The Irish Travellers: an illustrated 40-year ethnographic retrospective

September 2, 2021

Sharon B. Gmelch

Dr. Sharon Gmelch, University of San Francisco and Union College, gives an illustrated talk about her return to Ireland to interview Irish Travellers, an indigenous nomadic minority group, and about the changes that have occurred in their culture since her first field work among them in 1971-72. The use of fieldwork photographs taken by George Gmelch proved to be an effective way to get Travellers to reflect on their changed lives. The results of this research were published in 2014 as Irish Travellers: An Unsettled Life. A documentary film was also made about Sharon and George’s return research.

Sharon Bohn Gmelch earned a PhD in cultural anthropology at the University of California at Santa Barbara.

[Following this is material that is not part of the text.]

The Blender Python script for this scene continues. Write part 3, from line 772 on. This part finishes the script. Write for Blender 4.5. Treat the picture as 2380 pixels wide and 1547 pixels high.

Her interests include visual anthropology, gender, ethnicity, and tourism. She is the author of ten books, including Nan: The Life of an Irish Travelling Woman (1986/91), which was a finalist for anthropology’s Margaret Mead award, and The Tlingit Encounter with Photography (2008). She also co-produced an ethnographic film on the Tlingit. She has conducted research in Ireland, Barbados, Alaska, and the Napa Valley, and published Tasting the Good Life: Wine Tourism in the Napa Valley (2011, with George Gmelch). Her most recent book is In the Field: Life and Work in Cultural Anthropology (2018, with George Gmelch).